Nuestro futuro pinta frágil. Política cada vez más polarizante. Un cambio climático encarnado en sequías y calentamientos que avanza velozmente. Desigualdades socioeconómicas. Conflictos armados que suman amenazas nucleares, biológicas y digitales.
Imaginar que el fin de la humanidad jamás había estado más cerca parecería un pensamiento lógico. Y lo es. O al menos así dicta nuestra naturaleza humana. Cada generación piensa que es suficientemente importante para atestiguar el apocalipsis. Este pensamiento lleva, invariablemente, a actuar y planear en corto plazo, lo que nos previene de desarrollar un mejor futuro para nosotros y nuestros descendientes.
México solo tiene ríos navegables –parcialmente, por su sinuosidad– en el sureste, lo que ha disminuido su integración a la economía nacional. Otras regiones, como Europa, han basado enormemente sus civilizaciones en los ríos, ya para mover bienes, transportar personas o generar industrias; por eso el desecamiento de sus ríos es crítico.
Como muestra, el río Rin, serpenteante entre Francia y Alemania, que se encuentra en mínimos históricos. Esto evita que puedan echarse a andar centrales nucleares en Francia –se enfrían con agua–, y que barcazas de gran calado entren con carbones a las centrales alemanas; ambas acciones críticas en la crisis energética.
Las bajas en los niveles de ríos han descubierto, adicionalmente, una serie de objetos calamitosos: piedras de hambre. Estas rocas de gran tamaño se colocaban en los niveles mínimos que alcanzaban los ríos, con sendas inscripciones que advertían de las catástrofes que vendrían con la escasez de agua.
Mucha de Europa central tiene estos marcadores apocalípticos. Con fechas que van desde inicios del milenio pasado, estos indicadores cargan mensajes ominosos, por ejemplo: “Si me ves, llora”, o “La vida volverá a florecer una vez esta piedra desaparezca”.
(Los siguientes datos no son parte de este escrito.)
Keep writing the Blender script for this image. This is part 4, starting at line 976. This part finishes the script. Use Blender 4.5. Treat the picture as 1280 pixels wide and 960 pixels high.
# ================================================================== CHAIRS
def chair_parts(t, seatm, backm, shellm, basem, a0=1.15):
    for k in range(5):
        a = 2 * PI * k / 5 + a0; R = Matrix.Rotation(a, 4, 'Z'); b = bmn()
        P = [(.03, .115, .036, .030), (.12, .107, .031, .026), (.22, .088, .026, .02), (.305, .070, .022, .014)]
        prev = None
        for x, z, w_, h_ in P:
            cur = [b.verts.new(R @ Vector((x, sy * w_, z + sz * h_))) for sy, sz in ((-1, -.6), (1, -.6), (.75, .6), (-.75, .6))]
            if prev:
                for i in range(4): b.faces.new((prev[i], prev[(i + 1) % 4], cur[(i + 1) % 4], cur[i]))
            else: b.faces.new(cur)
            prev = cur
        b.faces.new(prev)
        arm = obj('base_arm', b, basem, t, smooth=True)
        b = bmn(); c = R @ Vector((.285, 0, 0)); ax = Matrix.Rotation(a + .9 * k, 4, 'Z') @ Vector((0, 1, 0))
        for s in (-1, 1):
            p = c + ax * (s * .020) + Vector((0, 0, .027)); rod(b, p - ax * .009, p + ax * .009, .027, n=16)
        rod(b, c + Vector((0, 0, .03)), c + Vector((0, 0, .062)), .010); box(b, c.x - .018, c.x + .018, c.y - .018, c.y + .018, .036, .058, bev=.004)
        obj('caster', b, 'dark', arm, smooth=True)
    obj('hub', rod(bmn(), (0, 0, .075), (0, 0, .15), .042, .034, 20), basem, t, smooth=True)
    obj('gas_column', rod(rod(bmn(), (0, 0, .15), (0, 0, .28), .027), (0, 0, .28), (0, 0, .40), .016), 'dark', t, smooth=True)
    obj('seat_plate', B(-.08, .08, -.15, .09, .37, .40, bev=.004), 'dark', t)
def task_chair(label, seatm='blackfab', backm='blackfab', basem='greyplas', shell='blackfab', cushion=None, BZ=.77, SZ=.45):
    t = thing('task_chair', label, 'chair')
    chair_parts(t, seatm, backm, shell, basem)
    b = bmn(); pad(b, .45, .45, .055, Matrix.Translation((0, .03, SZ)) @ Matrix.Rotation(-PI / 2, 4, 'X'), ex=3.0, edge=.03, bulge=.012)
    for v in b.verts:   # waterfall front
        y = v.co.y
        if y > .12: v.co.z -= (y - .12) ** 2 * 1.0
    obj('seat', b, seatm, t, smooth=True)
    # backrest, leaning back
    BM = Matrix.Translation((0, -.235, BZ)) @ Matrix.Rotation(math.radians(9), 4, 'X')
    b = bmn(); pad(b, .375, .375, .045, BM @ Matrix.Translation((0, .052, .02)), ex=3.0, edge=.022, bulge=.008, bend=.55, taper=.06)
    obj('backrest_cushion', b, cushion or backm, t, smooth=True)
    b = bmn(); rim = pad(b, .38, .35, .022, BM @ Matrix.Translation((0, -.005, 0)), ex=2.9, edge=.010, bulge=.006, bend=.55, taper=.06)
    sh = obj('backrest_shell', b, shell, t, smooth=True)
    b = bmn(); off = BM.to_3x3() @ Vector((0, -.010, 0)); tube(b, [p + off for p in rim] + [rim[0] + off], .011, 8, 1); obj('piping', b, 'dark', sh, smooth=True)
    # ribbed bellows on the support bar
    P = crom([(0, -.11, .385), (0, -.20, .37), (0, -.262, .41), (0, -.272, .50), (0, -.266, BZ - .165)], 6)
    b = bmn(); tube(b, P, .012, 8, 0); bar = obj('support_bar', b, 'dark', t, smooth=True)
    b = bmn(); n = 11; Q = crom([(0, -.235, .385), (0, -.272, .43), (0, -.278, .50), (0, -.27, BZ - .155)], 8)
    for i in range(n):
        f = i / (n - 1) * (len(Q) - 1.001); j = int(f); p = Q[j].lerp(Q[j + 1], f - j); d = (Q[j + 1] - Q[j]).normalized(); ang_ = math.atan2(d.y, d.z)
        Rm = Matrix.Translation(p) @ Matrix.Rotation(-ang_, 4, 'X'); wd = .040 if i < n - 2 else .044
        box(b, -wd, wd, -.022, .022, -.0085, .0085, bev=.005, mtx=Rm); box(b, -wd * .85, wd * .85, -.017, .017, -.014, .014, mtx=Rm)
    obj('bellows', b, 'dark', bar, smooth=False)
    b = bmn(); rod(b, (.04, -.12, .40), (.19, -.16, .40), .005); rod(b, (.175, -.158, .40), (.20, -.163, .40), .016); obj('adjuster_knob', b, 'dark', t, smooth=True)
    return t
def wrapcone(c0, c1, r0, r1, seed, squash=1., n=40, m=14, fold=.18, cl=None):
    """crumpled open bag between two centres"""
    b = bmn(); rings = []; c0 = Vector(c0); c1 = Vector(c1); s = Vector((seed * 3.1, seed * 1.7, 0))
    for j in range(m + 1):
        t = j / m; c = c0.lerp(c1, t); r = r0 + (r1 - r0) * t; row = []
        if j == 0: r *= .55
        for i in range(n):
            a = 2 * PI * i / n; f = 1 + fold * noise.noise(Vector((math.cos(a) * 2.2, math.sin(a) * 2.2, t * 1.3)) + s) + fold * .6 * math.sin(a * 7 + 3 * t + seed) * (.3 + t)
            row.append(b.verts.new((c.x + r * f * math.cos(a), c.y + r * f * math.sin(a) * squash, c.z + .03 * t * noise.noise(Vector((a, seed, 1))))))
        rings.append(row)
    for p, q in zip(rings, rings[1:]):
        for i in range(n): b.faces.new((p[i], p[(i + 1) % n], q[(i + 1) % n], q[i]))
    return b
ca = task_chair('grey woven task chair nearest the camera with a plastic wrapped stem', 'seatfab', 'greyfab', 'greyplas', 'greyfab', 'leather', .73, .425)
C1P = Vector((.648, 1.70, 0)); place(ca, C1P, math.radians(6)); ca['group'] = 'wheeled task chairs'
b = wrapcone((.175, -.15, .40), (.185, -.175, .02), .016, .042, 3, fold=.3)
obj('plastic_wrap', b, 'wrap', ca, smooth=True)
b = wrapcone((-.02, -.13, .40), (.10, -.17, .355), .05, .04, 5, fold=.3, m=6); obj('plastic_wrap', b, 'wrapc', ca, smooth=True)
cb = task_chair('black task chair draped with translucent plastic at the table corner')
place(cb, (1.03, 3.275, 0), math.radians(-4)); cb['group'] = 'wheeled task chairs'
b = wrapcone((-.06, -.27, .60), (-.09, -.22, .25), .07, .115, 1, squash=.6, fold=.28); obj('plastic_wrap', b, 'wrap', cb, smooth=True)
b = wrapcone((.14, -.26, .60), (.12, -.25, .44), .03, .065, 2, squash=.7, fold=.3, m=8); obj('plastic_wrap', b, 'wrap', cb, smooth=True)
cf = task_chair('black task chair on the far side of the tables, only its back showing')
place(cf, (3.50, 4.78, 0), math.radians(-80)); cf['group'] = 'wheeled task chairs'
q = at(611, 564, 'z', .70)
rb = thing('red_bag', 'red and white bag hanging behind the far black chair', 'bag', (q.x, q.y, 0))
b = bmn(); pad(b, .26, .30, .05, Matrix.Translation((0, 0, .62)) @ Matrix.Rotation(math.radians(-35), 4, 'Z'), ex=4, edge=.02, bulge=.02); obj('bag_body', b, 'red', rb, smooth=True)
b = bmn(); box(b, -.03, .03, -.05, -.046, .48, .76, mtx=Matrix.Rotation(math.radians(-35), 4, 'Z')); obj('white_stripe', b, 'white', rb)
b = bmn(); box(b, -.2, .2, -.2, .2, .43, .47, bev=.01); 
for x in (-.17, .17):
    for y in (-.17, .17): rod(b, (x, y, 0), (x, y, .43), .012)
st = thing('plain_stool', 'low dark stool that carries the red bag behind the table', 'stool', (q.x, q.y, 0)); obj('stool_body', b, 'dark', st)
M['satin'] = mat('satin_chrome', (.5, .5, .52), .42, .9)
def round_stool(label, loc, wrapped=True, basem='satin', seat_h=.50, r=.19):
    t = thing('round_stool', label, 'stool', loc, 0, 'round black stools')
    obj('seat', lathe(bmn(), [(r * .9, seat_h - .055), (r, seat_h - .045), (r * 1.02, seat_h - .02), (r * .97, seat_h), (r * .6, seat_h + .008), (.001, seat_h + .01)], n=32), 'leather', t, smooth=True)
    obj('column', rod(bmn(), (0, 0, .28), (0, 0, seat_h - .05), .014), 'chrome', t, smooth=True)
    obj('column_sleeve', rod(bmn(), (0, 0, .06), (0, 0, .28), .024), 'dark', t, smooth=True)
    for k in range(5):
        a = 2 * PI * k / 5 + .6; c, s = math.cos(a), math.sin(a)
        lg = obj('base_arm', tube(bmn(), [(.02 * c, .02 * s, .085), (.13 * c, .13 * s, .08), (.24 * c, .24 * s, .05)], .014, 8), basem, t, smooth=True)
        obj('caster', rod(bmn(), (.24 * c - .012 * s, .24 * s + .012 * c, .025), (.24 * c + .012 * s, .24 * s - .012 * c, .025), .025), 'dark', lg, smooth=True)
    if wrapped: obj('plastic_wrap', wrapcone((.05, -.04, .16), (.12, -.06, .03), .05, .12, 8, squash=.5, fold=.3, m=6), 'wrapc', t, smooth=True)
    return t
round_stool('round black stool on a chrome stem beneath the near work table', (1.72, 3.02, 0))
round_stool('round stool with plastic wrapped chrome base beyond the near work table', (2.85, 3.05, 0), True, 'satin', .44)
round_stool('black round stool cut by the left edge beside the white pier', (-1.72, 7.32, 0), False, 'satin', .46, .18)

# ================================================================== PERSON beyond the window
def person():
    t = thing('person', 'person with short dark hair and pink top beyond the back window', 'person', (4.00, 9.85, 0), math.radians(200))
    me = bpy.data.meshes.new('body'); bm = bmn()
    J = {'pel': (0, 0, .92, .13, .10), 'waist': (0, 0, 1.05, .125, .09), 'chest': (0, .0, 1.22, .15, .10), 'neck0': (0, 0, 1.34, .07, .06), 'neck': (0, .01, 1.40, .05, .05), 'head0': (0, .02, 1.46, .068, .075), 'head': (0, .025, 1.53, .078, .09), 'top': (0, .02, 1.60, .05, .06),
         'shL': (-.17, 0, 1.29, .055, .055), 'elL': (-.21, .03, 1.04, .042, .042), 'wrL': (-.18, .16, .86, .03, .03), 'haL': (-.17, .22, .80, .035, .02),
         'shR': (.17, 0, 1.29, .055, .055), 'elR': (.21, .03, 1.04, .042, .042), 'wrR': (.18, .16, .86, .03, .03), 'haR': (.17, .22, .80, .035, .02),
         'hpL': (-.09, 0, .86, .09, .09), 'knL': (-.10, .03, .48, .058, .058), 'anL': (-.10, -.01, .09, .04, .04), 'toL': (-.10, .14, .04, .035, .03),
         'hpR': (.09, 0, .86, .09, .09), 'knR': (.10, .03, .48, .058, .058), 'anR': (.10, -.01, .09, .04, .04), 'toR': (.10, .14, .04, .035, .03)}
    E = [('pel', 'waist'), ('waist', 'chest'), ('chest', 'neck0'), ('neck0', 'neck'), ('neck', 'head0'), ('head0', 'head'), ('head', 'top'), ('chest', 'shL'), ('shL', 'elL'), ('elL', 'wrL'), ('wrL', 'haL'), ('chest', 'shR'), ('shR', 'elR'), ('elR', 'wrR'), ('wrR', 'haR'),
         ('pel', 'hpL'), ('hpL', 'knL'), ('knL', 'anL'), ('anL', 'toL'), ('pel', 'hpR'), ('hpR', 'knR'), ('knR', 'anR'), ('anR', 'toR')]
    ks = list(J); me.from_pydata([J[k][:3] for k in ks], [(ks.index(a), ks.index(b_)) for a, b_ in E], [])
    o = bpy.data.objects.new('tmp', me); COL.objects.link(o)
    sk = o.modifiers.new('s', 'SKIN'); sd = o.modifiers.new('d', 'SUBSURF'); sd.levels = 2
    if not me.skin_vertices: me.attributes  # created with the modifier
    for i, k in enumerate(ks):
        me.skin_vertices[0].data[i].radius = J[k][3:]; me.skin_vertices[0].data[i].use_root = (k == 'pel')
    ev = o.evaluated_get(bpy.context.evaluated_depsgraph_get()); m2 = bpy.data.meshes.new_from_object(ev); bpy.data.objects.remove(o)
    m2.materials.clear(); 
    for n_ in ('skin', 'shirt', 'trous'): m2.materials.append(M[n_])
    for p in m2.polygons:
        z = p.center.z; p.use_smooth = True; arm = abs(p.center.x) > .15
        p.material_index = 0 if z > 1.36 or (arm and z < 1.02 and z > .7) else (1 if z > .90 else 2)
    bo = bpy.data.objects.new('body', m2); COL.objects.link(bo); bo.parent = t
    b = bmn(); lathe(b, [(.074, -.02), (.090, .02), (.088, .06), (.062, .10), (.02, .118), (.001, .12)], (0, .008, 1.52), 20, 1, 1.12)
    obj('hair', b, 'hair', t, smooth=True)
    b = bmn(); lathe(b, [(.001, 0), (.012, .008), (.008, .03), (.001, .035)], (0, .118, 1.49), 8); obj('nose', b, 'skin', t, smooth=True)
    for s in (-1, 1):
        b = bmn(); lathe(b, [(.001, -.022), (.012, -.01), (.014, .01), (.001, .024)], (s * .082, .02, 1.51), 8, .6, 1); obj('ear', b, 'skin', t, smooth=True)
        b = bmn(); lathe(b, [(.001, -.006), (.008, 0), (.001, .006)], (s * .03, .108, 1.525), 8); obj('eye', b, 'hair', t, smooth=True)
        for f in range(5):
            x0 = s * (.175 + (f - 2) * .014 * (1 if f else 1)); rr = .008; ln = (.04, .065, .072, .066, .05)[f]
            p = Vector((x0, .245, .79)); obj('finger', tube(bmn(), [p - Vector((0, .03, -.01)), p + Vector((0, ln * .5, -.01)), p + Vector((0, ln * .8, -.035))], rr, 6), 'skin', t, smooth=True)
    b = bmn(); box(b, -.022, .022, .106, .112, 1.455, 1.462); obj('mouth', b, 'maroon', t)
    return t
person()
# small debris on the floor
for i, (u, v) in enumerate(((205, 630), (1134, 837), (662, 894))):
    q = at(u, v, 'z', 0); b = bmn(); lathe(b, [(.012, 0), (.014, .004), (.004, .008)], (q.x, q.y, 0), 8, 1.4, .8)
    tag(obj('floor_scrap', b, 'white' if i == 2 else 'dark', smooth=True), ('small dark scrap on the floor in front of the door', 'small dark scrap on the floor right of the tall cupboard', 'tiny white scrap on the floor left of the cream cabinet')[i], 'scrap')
Como humanidad tenemos doscientos mil años. Nos tomó tres cuartos de ese tiempo llegar a dos millones de habitantes. Pasar de nómadas a agricultores nos permitió doblar esa cantidad en una fracción del tiempo; la revolución industrial –en 1800s– permitió disparar los números a mil millones de nosotros. En poco más de cien años fuimos al doble, doblamos de nuevo esa cantidad en los 70s, y para estas fechas estamos doblando las cifras de nuevo para alcanzar ocho mil millones de humanos en la Tierra.
Estamos generando 270 humanos por minuto, pegándole no solo en cantidad, pero en calidad, cada vez vivimos más y con mejores condiciones en la vejez. No obstante, hacia el año 2100 nos estabilizaremos en once mil millones, con una cantidad equilibrada de nacimientos con muertes.
La pregunta entonces es ¿hasta cuándo? La paleontología nos dice que los mamíferos más exitosos viven diez millones de años. Nuestro primo el homo erectus vivió apenas dos.
Si conservadoramente sobrevivimos un millón de años, habrá habido, antes de extinguirnos como especie, cien billones de humanos en nuestra historia, un número 850 veces más grande que todos los que han existido.
Eso si nos quedamos en la Tierra, salir a otros cuerpos de nuestro sistema solar permitirá movernos hacia planetas y resetear el número en varias magnitudes. Migrar hacia otras galaxias, fuera de la Vía Láctea, abre posibilidades y números que escapan nuestra imaginación.
Vivimos tiempos definitorios para la humanidad, pero si logramos sortear nuestras amenazas tendremos la posibilidad de dejar en marcha un enorme legado para nuestra especie: su inicio. Podrá parecerle fantasioso –lo menos– pero hemos pasado de adorar a la Luna, a caminar sobre ella. Todas nuestras acciones repercuten en el potencial y la posibilidad de todos los humanos que podremos ser, cambiar la perspectiva de vivir en el fin de nuestra historia al inicio de ella es una vista más alentadora. No echemos a perder el ahora, tan crucial como ya vimos, y vivámoslo mejor.